3. Copy key Pair File Into Control Node
The key pair generated and downloaded during Vm set up need to be copied into control node (/home/adminuser/) from where it was saved. I Copy the private key from azure /home/ebenezer where it resides, using the code below, However, permissions level was set to 400 before copying.
scp -i /home/ebenezer/ansible-key.pem /home/ebenezer/ansible-key.pem adminuser@4.223.169.191:/home/adminuser/ansible-key.pem
4. Set Up the Project Directory
Create a project directory to organize your Ansible files:
mkdir ~/ansible_project && cd ~/ansible_project
5. Create Inventory file
Create an inventory file (inventory.ini
) to list your managed nodes:
vim inventory.ini
6. Create The Ansible Configuration File
Create an ansible.cfg
file to configure default Ansible settings:
vim ansible.cfg #paste or write your configuration file
7. Test Connectivity of Manage Nodes
Create a playbook (test_connectivity.yaml
) to test connectivity:
vim test_connectivity.yaml #paste or write your playbook
ansible-playbook -i inventory.ini test_connectivity.yaml
ansible -i inventory.ini managenodes -m ping
ansible -i inventory.ini managenodes --list
With successful communication established with the control nodes and the manage nodes, you can now explore using Ansible playbooks to automate tasks on your manage nodes.

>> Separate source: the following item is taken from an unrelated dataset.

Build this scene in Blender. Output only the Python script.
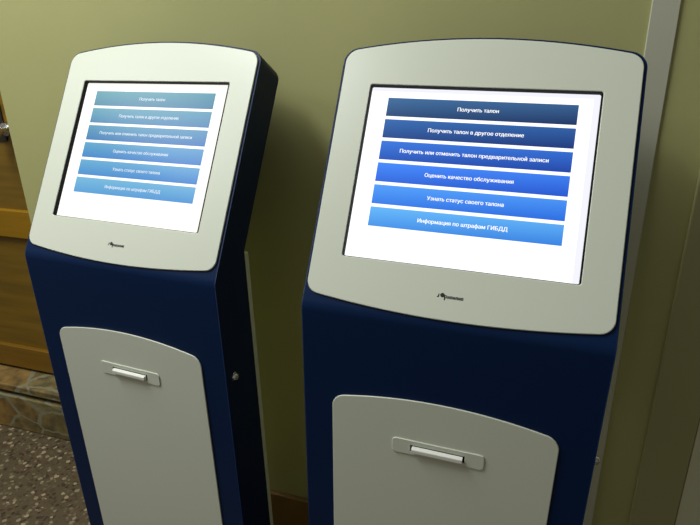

8. Install Nginx on Manage Nodes
Create a playbook (install_nginx.yaml
) to install and configure Nginx:
vim install_nginx.yaml # paste or write your playbook and :wq
ansible-playbook -i inventory.ini install_nginx.yaml # run your playbook
8a. Testing:
Open your browser and type in the public ip of your manage nodes. You should see a page similar to the ones below. make sure that port 80 is open in your manage nodes.

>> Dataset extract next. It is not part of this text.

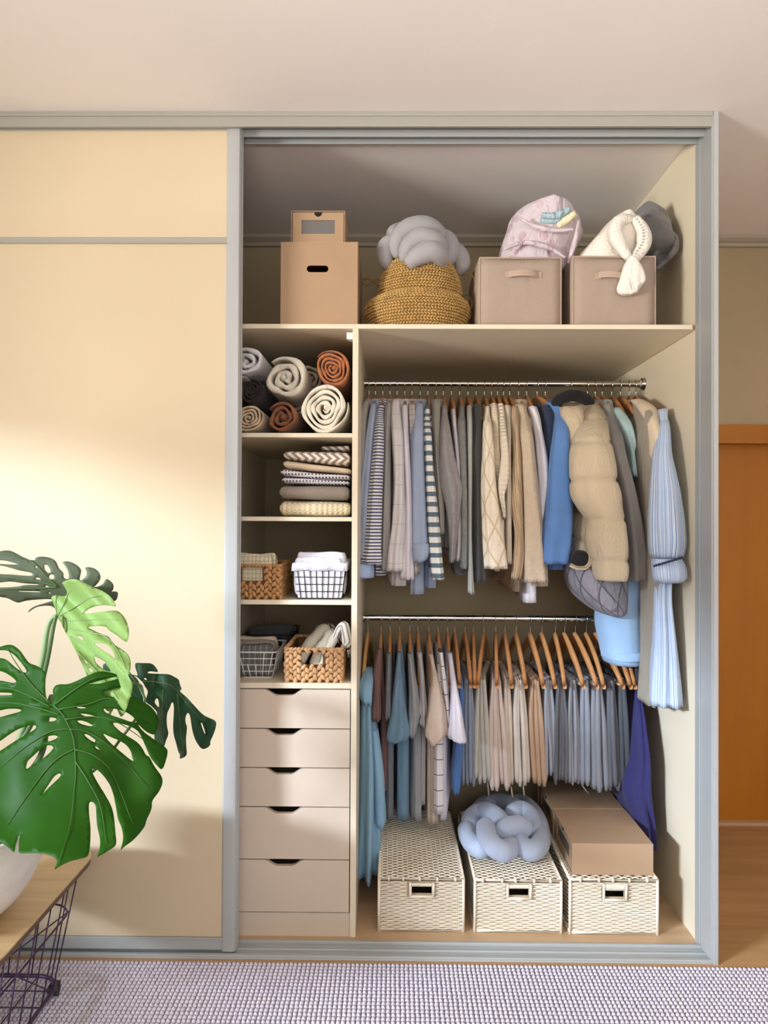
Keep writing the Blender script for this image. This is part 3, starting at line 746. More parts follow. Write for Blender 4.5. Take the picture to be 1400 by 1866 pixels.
folded('folded_sheet', 517, 637.5, 837, 853, 853, 864, .15, .3, 'p_cream', 'plain cream folded sheet under the chevron one', 'sheet', g, 1, 4)
folded('folded_sheet', 516, 636.5, 820, 822, 836, 849, .15, .3, 'p_chev', 'taupe and white chevron folded sheet on top of the stack', 'sheet', g, 1, 5)
folded('folded_sheet', 585, 636, 812, 811, 821, 822, .24, .2, 'p_chev', 'small chevron cloth lying at the back of the stack top', 'sheet', g, 1, 6)

# ------------------------------------------------------------------ small shelf baskets
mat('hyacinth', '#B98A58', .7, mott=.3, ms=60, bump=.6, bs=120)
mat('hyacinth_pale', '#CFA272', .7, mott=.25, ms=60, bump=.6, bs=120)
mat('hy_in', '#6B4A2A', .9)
def braid_basket(px, py, Y, depth, m, label, hole, zf, seed=1):
    A = at(px[0], py[1], Y); B = at(px[1], py[0], Y); x0, x1, z1 = A[0], B[0], B[2]; z0 = zf+.001; W = x1-x0; Hh = z1-z0
    t = thing('woven_basket', ((x0+x1)/2, Y+depth/2, z0), label, 'basket', 'baskets on the small shelves')
    ha, hb, hc, hd = xx(hole[0], hole[2], Y), xx(hole[1], hole[2], Y), zz(hole[3], Y), zz(hole[2], Y)
    b = MB(); hp = [(ha, hc), (ha, hd), (hb, hd), (hb, hc)]
    open_box(b, x0+.004, x1-.004, Y+.006, Y+depth-.006, z0, z1-.004, .004, hp, top=False)
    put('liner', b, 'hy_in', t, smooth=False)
    mb = MB(); rs = random.Random(seed)
    def side(p0, d, nrm, L, front):
        nb = max(4, round(L/.024)); w_ = L/nb; nrw = max(3, round(Hh/.019)); hh = Hh/nrw
        for i in range(nb):
            for k in range(nrw):
                for s in (-1, 1):
                    u = (i+.5+.23*s)*w_; v = (k+.5+(.25 if s > 0 else -.25))*hh
                    if v > Hh-.004 or v < .003: continue
                    if front and ha-.003 < x0+u < hb+.003 and hc-.003 < z0+v < hd+.001: continue
                    c = np.array(p0)+np.array(d)*u+np.array([0, 0, v])+np.array(nrm)*rs.uniform(-.002, .002)
                    a = s*(.5+rs.uniform(-.3, .3)); dd = np.array(d); zv = np.array([0, 0, 1.])
                    e1 = zv*math.cos(a)-dd*math.sin(a); e2 = dd*math.cos(a)+zv*math.sin(a)
                    mb.blob(c, (hh*.62, w_*.30, .0062), 8, 5, np.array([e1, e2, np.array(nrm)]).T)
    side((x0, Y, z0), (1, 0, 0), (0, -1, 0), W, True); side((x1, Y, z0), (0, 1, 0), (1, 0, 0), depth, False)
    side((x0, Y+depth, z0), (0, -1, 0), (-1, 0, 0), depth, False)
    put('braid', mb, m, t, kind='stuff', ang=180)
    rm = MB(); rl = [(x0, Y, z1), (x1, Y, z1), (x1, Y+depth, z1), (x0, Y+depth, z1)]
    for i in range(4):
        a, c = np.array(rl[i]), np.array(rl[(i+1) % 4]); n_ = max(2, int(np.linalg.norm(c-a)/.011))
        for k in range(n_):
            q = a+(c-a)*(k+.5)/n_; dr_ = (c-a)/np.linalg.norm(c-a); up = np.array([0, 0, 1.]); e1 = dr_*.85+up*.5; e1 /= np.linalg.norm(e1); e3 = np.cross(dr_, up); e2 = np.cross(e3, e1)
            rm.blob(q, (.0088, .0048, .0062), 8, 5, np.array([e1, e2, e3]).T)
    put('rim', rm, m, t, ang=180)
    return t, (x0, x1, Y, z0, z1)
def wire_basket(px, py, Y, depth, m, label, zf, taper=.012, grid=(6, 4), cut=None, r=.0014):
    A = at(px[0], py[1], Y); B = at(px[1], py[0], Y); x0, x1, z1 = A[0], B[0], B[2]; z0 = zf+.002
    t = thing('wire_basket', ((x0+x1)/2, Y+depth/2, z0), label, 'basket', 'baskets on the small shelves')
    def ring(f, rr=1, inset=0):
        k = taper*(1-f); z = z0+(z1-z0)*f; c = .012; xa, xb, ya, yb = x0+k, x1-k, Y+k, Y+depth-k
        P = []
        for cx, cy, a0 in ((xb-c, yb-c, 0), (xa+c, yb-c, 90), (xa+c, ya+c, 180), (xb-c, ya+c, 270)):
            for s in range(5): a = math.radians(a0+22.5*s); P.append((cx+c*math.cos(a), cy+c*math.sin(a), z))
        return P
    put('rim', MB().tube(ring(1), r*1.5, 8, closed=True), m, t, ang=180)
    for k in range(grid[1]): put('wire', MB().tube(ring(k/grid[1]), r, 6, closed=True), m, t, ang=180)
    for i in range(grid[0]+1):
        u = i/grid[0]
        for yy, yk in ((Y, 1), (Y+depth, -1)):
            xa = x0+.012+(x1-x0-.024)*u; xb = x0+taper+.012+(x1-x0-2*taper-.024)*u
            zt_ = z1 if (yk == -1 or cut is None or not (cut[0] <= i <= cut[1])) else z0+(z1-z0)*cut[2]
            put('wire', MB().tube([(xa, yy, zt_), (xb, yy+yk*taper, z0)], r, 6), m, t, ang=180)
    nd_ = int(depth/.03)
    for i in range(1, nd_):
        yy = Y+depth*i/nd_
        for xa, s in ((x0, 1), (x1, -1)): put('wire', MB().tube([(xa, yy, z1), (xa+s*taper, yy, z0)], r, 6), m, t, ang=180)
        put('wire', MB().tube([(x0+taper, yy, z0), (x1-taper, yy, z0)], r, 6), m, t, ang=180)
    return t, (x0, x1, Y, z0, z1)
z3, z4 = SH[2], SH[3]
braid_basket((424, 510), (1031, 1092), .135, .26, 'hyacinth', 'brown water-hyacinth basket with folded grid cloths on third small shelf', (441, 478, 1031, 1060), z3, 1)
mat('grid_cloth', '#CFC6A8', .9, pat=('grid', 75, .10), col2='#8D8870', bump=.2, bs=250, wrink=1.5, ws=14)
for i, (a, b_, c, yo) in enumerate(((433, 497, 1009, .150), (436, 502, 1007, .178), (438, 505, 1010, .206))):
    folded('folded_cloth', a, b_, c, c+1, 1088, 1088, yo, .024, 'grid_cloth', ['front', 'middle', 'rear'][i]+' of three cream grid-checked cloths upright in the brown basket', 'cloth', 'grid-checked cloths in the brown basket', 1, 20+i)
mat('wire_black', '#1C1A20', .4, metal=.3); mat('wire_white', '#D9D8D4', .4)
cloth('liner_white', '#E6E4EE', wrink=3, ws=18)
wt, (bx0, bx1, bY, bz0, bz1) = wire_basket((535, 629), (1039, 1091.5), .135, .27, 'wire_black', 'black wire basket with white cloth liner on third small shelf', z3, .010, (7, 4))
mb = MB()
for f0, f1, o in ((0, 1, .004),):
    k0 = .010
    P0 = [(bx0+k0+.003, bY+k0+.003), (bx1-k0-.003, bY+k0+.003), (bx1-k0-.003, bY+.255), (bx0+k0+.003, bY+.255)]
    P1 = [(bx0+.003, bY+.003), (bx1-.003, bY+.003), (bx1-.003, bY+.262), (bx0+.003, bY+.262)]
    P2 = [(bx0-.004, bY-.004), (bx1+.004, bY-.004), (bx1+.004, bY+.268), (bx0-.004, bY+.268)]
    rs = np.random.RandomState(4); N_ = 16; rings = []
    for P, z in ((P0, bz0+.003), (P1, bz1-.004), ([((a[0]+b_[0])/2, (a[1]+b_[1])/2) for a, b_ in zip(P1, P2)], bz1+.022), (P2, bz1+.020), ([(p[0]-.002*(1 if p[0] < .5*(bx0+bx1) else -1), p[1]) for p in P2], bz1-.002)):
        q = []
        for i in range(4):
            a, c = np.array(P[i]), np.array(P[(i+1) % 4])
            for k in range(N_): u = k/N_; q.append((*(a+(c-a)*u), z))
        rings.append(np.array(q))
    for r_i in (1, 2, 3, 4):
        n_ = len(rings[r_i]); rings[r_i][:, 1] += .0015*np.sin(np.arange(n_)*1.3+r_i); rings[r_i][:, 2] += .0015*np.sin(np.arange(n_)*.9+r_i) if r_i == 4 else 0
    n_ = 4*N_; vs = np.concatenate(rings); fs = [(r_*n_+j, r_*n_+(j+1) % n_, (r_+1)*n_+(j+1) % n_, (r_+1)*n_+j) for r_ in range(4) for j in range(n_)]
    fs.append(tuple(range(n_-1, -1, -1)))
    mb.add(vs, fs)
put('liner', mb, 'liner_white', wt, solid=.0015, ang=60)
for i, (a, b_, c, yo) in enumerate(((536, 622, 1015, .147), (542, 628, 1005, .18), (543, 633, 1006, .215))):
    folded('folded_cloth', a, b_, c, c+1, 1086, 1086, yo, .03, 'liner_white', ['front', 'middle', 'rear'][i]+' white napkin of those packed in the black wire basket', 'cloth', 'white napkins in the black wire basket', 1, 30+i)
# fourth shelf
wire_basket((428, 504), (1189, 1237), .17, .24, 'wire_white', 'white wire basket holding dark grey linens on the fourth small shelf', z4, .018, (4, 4), (1, 2, .55), r=.0017)
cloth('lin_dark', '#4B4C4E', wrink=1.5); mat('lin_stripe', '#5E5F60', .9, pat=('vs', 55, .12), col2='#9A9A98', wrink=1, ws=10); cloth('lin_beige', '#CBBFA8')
folded('folded_cloth', 436, 497, 1176, 1176, 1232, 1232, .187, .05, 'lin_stripe', 'charcoal cloth with faint stripes at the front of white basket', 'cloth', 'linens in the white wire basket', 1, 41)
folded('folded_cloth', 434, 501, 1166, 1168, 1225, 1225, .245, .035, 'p_taupe', 'taupe cloth behind the charcoal one in the white basket', 'cloth', 'linens in the white wire basket', 1, 42)
folded('folded_cloth', 432, 506, 1160, 1161, 1222, 1222, .285, .03, 'lin_beige', 'cream cloth furthest back in the white wire basket', 'cloth', 'linens in the white wire basket', 1, 43)
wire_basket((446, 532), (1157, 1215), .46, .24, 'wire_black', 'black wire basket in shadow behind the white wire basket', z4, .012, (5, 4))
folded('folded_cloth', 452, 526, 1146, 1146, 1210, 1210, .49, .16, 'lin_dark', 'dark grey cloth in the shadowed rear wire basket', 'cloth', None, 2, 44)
bt, (x0, x1, Y_, z0, z1) = braid_basket((520, 623), (1183, 1243.5), .13, .27, 'hyacinth_pale', 'light brown braided basket with cream scarves on fourth small shelf', (549, 588, 1190, 1213), z4, 3)
cloth('scarf_cream', '#DDD6C4', wrink=3, ws=20); mat('scarf_stripe', '#E6E1D8', .9, pat=('vs', 60, .35), col2='#A2948A', bump=.4, bs=200, wrink=2, ws=16)
def scarf(P, r, m, label, Y0, Y1):
    Pp = cr(P, 24); Q = [at(p[0], p[1], y) for p, y in zip(Pp, np.linspace(Y0, Y1, 24))]
    c = np.mean(Q, axis=0); t = thing('rolled_scarf', c, label, 'scarf', 'scarves in the light braided basket')
    f = np.linspace(0, 1, 24); R_ = r*np.clip(np.sqrt(np.clip(f*6, 0, 1)), .3, 1)*np.clip(np.sqrt(np.clip((1-f)*9, 0, 1)), .45, 1)*(1+.08*np.sin(f*17))
    put('roll', MB().tube(Q, R_, 18, sq=.8), m, t, ang=180)
    mb = MB(); rs = random.Random(int(P[0][0])); e = np.array(Q[-1])
    for i in range(14):
        a = rs.uniform(0, 6.28); s = e+np.array([math.cos(a), -.3, math.sin(a)*.8])*r*.6; d = np.array([math.cos(a)*.6+.2, -.5, math.sin(a)*.4-.3]); d /= np.linalg.norm(d)
        L_ = rs.uniform(.012, .026); mb.tube([s, s+d*L_*.5, s+d*L_+np.array([0, 0, -.006])], [.0016, .0014, .0008], 5)
    put('fringe', mb, m, t, ang=180)
scarf([(540, 1215), (558, 1185), (580, 1158), (598, 1142)], .022, 'scarf_cream', 'cream fringed scarf roll leaning across the braided basket', .20, .30)
scarf([(570, 1222), (580, 1190), (596, 1165), (604, 1150)], .017, 'scarf_cream', 'second cream scarf roll, beside the first in the basket', .165, .25)
scarf([(584, 1222), (592, 1205), (602, 1178), (612, 1155)], .015, 'scarf_cream', 'slim cream scarf roll standing right of the basket centre', .15, .22)
scarf([(598, 1200), (606, 1172), (618, 1148), (628, 1140), (632, 1165), (634, 1180)], .015, 'scarf_stripe', 'striped beige scarf roll drooping over the basket right edge', .23, .16)
scarf([(545, 1195), (560, 1172), (575, 1155), (588, 1140)], .014, 'scarf_cream', 'fringed cream scarf lying furthest back in the braided basket', .30, .36)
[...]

9. Automate File Operations on Managed Nodes
Create a playbook (create_files_and_links.yaml
) to perform file operations:
vim create_files_and_links.yaml # paste or write your playbook and :wq
ansible-playbook -i inventory.ini create_files_and_links.yaml # run your playbook
9. Use Template for dynamic content
Create a template file (index.html.j2
) to use with the ansible.builtin.template
module:
Create the directory structure:
mkdir -p ~/ansible_project/template
vim ~/ansible_project/template/index.html.j2 # peate or write what you want to copy
vim use_template.yaml # creates and ansible playbook
ansible-playbook -i inventory.ini use_template.yaml #run your ansible playbook
<!DOCTYPE html>
<html lang="en">
<head>
<meta charset="UTF-8">
<title>Welcome</title>
</head>
<body>
<header>
<h1>Welcome to My Simple HTML Page</h1>
</header>
</body>
</html>
---
- hosts: managenodes
become: yes # Ensure tasks are run with elevated privileges if necessary
tasks:
- name: Copy index.html to the destination folder
ansible.builtin.template:
src: template/index.html.j2
dest: /home/{{ ansible_user }}/test_directory/index.html
A Glimpse At Our Manage Nodes
The file operations on the manage nodes where successful, this automation process is vita, it helps the engineer or system admin to setup working lab seamlessly for multiply members of staff with just a click
Conclusion
By following this guide, you have successfully set up Ansible, created an inventory of managed nodes, tested connectivity, installed Nginx, automated file operations, copied files from the Control Node to managed nodes, and used templates for dynamic content. This setup allows for efficient management and automation of tasks across your infrastructure.